** CHALLENGE **
For the listing that follows, give again exactly the lines from the one with "0.6, var=0.04, vscale=0.5)" to the one with "bscale=0.8, var=0.10, vscale=0.45)", including both.

** INFORMATION SHOWN **
= = = = =

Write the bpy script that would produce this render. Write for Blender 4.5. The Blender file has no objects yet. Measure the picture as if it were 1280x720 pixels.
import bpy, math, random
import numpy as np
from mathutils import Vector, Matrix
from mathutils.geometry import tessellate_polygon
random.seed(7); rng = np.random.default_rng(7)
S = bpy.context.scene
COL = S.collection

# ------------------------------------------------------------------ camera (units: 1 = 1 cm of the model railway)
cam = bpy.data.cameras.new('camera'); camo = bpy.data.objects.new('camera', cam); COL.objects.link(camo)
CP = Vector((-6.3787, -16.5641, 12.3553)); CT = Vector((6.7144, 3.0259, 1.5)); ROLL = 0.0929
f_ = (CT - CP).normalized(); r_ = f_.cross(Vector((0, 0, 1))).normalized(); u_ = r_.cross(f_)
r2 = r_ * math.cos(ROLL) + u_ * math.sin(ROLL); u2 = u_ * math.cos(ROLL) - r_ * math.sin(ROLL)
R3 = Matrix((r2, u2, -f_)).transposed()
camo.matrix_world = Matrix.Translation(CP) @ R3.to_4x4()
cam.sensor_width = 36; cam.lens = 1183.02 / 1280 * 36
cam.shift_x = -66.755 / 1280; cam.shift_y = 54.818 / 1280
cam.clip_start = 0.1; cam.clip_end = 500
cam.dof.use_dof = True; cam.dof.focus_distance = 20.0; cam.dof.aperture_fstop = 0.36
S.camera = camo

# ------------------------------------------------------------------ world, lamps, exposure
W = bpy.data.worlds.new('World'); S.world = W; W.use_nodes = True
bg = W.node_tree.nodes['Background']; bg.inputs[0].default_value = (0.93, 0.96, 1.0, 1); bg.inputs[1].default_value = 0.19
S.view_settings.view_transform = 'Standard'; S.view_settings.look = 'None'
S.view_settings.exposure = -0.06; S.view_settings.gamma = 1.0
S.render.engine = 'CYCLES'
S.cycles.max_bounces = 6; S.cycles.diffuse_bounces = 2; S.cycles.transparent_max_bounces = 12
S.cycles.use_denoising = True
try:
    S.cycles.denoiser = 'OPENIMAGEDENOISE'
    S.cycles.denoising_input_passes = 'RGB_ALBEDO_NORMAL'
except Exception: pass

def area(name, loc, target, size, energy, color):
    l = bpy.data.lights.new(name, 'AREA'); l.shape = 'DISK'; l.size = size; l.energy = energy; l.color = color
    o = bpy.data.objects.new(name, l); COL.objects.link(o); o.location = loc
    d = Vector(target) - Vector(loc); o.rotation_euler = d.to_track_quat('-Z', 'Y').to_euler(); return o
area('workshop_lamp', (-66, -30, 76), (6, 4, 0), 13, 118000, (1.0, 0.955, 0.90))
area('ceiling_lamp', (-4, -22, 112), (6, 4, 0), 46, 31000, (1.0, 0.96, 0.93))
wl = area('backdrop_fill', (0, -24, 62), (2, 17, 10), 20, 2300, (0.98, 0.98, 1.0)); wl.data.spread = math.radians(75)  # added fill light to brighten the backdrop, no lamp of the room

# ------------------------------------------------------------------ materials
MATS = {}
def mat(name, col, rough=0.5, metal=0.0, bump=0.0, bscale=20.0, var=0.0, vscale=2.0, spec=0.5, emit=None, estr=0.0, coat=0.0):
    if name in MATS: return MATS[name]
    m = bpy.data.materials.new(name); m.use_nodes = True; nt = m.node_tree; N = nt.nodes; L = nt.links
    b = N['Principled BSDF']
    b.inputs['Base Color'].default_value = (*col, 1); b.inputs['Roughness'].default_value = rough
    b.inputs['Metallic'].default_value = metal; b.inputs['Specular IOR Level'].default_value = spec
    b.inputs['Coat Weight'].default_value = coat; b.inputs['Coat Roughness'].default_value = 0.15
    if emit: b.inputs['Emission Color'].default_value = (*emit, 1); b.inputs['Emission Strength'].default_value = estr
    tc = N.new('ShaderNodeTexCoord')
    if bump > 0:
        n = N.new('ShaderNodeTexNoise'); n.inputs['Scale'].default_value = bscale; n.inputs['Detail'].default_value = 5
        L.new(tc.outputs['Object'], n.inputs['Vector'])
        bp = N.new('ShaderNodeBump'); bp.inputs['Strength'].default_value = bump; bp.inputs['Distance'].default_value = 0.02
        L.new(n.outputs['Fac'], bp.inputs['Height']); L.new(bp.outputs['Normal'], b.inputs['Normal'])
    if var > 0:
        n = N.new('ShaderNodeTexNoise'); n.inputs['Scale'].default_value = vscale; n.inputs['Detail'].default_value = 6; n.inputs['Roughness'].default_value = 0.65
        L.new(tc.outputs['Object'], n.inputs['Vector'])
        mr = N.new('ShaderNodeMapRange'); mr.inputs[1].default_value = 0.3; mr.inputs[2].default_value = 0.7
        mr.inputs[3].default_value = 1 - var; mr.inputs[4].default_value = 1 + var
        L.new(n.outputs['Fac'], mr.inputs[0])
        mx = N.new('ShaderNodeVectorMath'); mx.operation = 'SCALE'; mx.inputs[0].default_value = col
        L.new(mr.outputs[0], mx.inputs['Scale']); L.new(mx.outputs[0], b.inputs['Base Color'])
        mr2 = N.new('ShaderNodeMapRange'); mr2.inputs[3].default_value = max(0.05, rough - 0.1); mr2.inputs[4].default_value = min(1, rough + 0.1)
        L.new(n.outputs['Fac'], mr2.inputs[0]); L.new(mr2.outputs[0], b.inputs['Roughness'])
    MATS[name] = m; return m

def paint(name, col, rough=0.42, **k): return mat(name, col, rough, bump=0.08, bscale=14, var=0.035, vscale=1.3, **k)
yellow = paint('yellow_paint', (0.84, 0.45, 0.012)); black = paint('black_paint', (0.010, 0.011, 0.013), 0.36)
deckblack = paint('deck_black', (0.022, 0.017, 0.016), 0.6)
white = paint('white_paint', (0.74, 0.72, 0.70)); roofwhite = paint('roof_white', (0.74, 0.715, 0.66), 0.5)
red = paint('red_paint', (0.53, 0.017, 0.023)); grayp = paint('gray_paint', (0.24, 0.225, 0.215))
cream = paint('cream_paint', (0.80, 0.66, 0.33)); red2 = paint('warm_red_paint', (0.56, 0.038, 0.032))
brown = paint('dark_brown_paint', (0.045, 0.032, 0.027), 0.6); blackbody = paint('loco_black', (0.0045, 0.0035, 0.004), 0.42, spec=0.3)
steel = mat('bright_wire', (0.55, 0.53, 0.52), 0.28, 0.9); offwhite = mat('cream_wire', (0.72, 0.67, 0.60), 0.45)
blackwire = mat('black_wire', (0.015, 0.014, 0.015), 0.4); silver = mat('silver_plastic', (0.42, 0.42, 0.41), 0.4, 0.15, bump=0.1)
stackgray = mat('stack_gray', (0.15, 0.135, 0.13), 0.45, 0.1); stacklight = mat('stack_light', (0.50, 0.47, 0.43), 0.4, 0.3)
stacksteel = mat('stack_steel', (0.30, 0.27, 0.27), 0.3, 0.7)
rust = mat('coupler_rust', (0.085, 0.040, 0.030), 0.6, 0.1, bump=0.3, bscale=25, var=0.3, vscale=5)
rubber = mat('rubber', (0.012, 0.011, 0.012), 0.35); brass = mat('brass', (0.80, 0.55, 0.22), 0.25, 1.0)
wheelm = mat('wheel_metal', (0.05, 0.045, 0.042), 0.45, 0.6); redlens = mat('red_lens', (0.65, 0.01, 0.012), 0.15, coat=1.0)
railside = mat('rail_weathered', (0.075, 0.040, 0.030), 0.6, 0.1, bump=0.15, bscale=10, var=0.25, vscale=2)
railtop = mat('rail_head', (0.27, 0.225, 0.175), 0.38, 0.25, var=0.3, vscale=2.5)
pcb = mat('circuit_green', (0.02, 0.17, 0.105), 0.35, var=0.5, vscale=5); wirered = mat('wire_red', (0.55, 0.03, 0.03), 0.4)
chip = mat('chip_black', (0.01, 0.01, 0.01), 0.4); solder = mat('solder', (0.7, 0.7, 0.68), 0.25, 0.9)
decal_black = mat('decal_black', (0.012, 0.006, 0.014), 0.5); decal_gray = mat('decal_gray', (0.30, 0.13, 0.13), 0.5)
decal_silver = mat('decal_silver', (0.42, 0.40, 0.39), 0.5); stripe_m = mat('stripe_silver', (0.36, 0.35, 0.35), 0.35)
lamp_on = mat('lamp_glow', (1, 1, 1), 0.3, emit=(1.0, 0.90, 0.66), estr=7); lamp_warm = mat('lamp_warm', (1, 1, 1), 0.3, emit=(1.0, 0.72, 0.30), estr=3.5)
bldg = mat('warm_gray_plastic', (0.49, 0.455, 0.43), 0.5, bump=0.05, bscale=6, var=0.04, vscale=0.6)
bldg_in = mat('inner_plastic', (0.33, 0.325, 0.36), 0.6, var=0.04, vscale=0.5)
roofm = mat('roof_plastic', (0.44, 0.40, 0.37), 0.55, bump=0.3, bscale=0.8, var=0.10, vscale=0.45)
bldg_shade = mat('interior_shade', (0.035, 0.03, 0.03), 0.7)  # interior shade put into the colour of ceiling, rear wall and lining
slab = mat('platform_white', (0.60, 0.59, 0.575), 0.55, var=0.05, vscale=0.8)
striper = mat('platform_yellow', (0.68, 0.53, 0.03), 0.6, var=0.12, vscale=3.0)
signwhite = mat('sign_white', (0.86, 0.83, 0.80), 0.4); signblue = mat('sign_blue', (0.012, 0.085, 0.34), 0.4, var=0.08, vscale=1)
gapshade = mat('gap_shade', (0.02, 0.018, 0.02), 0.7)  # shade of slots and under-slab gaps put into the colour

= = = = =

** CORRECT ANSWER **
bldg_in = mat('inner_plastic', (0.33, 0.325, 0.36), 0.6, var=0.04, vscale=0.5)
roofm = mat('roof_plastic', (0.44, 0.40, 0.37), 0.55, bump=0.3, bscale=0.8, var=0.10, vscale=0.45)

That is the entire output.